Incentivo que vem de berço

Filha de Ivania Weber, 36, goleira da equipe de futsal Boleiras, que está disputando o Campeonato Municipal de Futsal Feminino, Samyra sempre esteve em contato com a bola. Inicialmente nas quadras, acompanhando a mãe, anos mais tarde a vontade de jogar futebol de campo falou mais alto e com o apoio de sua fiel escudeira e incentivadora a moradora do bairro Paulista está lutando pelo seu sonho. “Quando a gente faz alguma coisa com amor fica bem feito. O futebol é uma paixão e estar aqui é estar um pouquinho mais próxima de realizar”, comentou Samyra. A mamãe coruja acompanha todos os treinos no Estádio Sady Schmidt e não poupa elogios para filha. “Ela nasceu com a bola nos pés, tem habilidade e facilidade, o que me enche de orgulho. E agora com a possibilidade de treinar em um time, que vai contribuir para a formação técnica e profissional dela, sei que era o incentivo que faltava”, disse Ivania.

A mãe conta que a paixão de Samyra pelo futebol incentivou até o irmão mais novo, Heitor, de 9 anos. “Ele começou a gostar de futebol porque a irmã sempre o chamava pra bater bola, ele se interessou tanto que hoje também treina no 15, junto com a irmã”, conta a mãe.

Com apenas dez anos, Amanda Monteiro também já deixa o brilho no olhar falar mais alto quando se refere ao futebol.
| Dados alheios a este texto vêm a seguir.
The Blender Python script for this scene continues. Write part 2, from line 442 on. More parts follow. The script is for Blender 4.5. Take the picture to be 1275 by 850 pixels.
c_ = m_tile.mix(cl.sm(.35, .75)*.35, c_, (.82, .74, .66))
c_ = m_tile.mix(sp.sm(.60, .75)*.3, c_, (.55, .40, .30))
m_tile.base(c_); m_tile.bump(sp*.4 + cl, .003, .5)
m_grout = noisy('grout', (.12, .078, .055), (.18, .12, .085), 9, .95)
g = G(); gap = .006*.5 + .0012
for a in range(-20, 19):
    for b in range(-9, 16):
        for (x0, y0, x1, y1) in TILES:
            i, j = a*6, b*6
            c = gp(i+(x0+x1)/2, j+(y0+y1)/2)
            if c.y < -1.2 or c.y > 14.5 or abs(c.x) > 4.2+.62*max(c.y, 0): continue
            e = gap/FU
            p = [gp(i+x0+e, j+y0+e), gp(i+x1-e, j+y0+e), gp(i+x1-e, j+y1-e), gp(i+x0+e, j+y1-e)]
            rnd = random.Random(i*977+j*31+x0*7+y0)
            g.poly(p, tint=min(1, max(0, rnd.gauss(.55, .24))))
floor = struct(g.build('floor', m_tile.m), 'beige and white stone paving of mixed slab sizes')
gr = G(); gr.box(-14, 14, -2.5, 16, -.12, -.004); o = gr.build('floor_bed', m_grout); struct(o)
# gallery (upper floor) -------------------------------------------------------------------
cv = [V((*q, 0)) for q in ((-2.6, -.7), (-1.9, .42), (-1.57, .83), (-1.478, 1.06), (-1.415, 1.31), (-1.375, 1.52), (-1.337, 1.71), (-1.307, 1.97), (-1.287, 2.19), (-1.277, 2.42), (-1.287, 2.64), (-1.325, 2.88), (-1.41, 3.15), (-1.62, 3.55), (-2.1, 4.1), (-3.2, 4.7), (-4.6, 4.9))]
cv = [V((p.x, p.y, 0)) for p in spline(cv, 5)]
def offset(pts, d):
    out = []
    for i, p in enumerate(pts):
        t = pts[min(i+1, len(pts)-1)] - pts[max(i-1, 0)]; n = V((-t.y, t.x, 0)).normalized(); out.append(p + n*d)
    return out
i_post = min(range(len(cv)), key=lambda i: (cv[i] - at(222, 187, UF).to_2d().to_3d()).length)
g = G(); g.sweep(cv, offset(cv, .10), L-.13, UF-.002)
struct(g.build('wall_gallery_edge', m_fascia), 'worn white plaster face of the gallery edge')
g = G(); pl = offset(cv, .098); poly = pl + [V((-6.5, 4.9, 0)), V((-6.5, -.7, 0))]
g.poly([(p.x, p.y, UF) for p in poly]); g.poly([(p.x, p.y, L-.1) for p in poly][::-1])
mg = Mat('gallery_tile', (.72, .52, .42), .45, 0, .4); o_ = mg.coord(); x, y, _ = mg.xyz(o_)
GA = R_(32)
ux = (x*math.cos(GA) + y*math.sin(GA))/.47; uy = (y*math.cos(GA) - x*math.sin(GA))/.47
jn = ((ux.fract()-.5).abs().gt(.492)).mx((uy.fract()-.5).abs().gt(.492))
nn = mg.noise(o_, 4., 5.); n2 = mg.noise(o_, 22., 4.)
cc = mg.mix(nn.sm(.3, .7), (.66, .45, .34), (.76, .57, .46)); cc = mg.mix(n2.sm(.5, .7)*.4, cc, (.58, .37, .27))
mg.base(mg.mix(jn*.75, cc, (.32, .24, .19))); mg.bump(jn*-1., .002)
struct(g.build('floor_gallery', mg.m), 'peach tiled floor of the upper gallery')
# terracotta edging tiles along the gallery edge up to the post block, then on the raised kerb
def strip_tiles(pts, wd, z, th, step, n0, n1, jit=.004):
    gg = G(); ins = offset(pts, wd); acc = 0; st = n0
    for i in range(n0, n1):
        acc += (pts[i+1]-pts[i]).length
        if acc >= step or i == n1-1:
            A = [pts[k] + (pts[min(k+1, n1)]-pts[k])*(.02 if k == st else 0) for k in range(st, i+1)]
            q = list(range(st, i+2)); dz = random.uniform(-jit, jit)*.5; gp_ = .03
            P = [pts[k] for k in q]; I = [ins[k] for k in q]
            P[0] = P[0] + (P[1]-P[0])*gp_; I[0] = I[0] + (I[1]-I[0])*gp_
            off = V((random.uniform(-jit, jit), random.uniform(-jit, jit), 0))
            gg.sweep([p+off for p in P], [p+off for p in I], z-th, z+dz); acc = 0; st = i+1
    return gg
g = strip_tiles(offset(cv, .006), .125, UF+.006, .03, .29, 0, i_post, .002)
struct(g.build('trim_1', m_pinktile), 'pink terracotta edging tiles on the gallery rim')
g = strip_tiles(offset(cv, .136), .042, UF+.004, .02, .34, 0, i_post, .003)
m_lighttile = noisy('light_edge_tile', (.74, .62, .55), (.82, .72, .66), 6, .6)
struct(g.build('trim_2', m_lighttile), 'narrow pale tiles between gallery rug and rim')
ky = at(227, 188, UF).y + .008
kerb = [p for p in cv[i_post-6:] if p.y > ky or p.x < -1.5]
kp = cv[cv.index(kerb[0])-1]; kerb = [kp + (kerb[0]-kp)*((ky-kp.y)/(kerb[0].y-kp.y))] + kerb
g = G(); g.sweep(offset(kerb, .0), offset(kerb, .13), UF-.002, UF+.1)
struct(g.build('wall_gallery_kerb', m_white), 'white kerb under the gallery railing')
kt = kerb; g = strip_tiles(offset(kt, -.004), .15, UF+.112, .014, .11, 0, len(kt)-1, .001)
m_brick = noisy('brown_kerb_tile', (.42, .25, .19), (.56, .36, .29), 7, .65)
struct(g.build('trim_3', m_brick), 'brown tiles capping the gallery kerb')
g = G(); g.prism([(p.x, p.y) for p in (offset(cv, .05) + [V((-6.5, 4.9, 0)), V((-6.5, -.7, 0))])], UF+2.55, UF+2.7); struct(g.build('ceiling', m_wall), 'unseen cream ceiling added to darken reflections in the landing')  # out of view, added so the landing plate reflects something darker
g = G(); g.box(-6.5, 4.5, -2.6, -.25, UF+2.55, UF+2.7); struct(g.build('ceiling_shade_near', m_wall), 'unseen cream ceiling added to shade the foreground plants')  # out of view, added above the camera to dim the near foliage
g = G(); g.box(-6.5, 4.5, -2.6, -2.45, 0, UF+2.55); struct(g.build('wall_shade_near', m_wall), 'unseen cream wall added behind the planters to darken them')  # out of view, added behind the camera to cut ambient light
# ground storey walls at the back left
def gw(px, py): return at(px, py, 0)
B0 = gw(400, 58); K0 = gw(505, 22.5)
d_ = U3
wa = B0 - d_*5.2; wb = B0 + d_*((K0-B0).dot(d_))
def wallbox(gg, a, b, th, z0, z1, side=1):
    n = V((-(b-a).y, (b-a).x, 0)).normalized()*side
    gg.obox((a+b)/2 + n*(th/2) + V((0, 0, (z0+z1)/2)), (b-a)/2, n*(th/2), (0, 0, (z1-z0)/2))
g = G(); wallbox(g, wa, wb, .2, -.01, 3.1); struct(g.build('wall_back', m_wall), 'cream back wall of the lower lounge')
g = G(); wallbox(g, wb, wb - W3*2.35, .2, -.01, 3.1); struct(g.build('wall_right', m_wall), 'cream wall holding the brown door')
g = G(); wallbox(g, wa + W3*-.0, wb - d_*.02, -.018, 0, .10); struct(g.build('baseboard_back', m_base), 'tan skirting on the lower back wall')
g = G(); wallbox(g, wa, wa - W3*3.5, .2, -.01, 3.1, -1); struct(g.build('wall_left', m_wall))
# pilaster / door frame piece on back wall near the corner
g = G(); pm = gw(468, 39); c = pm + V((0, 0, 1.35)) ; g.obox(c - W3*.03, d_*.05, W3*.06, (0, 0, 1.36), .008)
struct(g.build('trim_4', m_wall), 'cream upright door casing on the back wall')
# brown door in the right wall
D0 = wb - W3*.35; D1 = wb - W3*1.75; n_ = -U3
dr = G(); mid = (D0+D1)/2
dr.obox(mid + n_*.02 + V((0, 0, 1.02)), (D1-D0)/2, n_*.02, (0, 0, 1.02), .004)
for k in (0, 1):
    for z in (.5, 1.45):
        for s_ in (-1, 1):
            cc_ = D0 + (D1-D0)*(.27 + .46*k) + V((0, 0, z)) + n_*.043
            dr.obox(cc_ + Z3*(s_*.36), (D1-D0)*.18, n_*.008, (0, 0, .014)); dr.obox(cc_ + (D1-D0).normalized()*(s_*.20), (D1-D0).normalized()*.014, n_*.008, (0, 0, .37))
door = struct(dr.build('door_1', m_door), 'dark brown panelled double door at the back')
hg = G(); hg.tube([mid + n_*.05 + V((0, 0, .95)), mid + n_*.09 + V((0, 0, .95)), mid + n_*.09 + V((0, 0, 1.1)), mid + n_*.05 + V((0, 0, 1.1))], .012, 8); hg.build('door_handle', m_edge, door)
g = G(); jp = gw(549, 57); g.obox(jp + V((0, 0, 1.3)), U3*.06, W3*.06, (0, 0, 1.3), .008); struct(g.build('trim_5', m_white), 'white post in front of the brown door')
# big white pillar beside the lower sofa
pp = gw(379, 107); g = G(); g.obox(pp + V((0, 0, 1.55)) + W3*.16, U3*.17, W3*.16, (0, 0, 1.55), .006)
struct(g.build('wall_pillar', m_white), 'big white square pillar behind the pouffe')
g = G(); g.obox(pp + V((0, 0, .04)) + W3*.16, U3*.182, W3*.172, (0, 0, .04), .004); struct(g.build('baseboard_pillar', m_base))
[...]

Segundo ela, o esporte é importante na sua vida desde os quatro anos. “Faz bastante tempo que jogo futebol, jogo na escola com os meninos e já joguei futsal também” diz a jovem atleta que sonha em ser atacante.

A mãe de Amanda era outra torcedora que acompanhava o treino da equipe na última terça-feira, 10. Marilene Monteiro traz a filha de Novo Hamburgo duas vezes por semana para treinar no clube campo-bonense. “No início, as meninas tentam ingressar num mundo em que são minoria. Não é fácil, mas é muito do estímulo. A chave está aí: percebermos que o futebol feminino precisa de uma atenção e um cuidado maior, porque às vezes tu podes ter um talento em casa não é?! O meu talento está lá”, emocionou-se Marilene.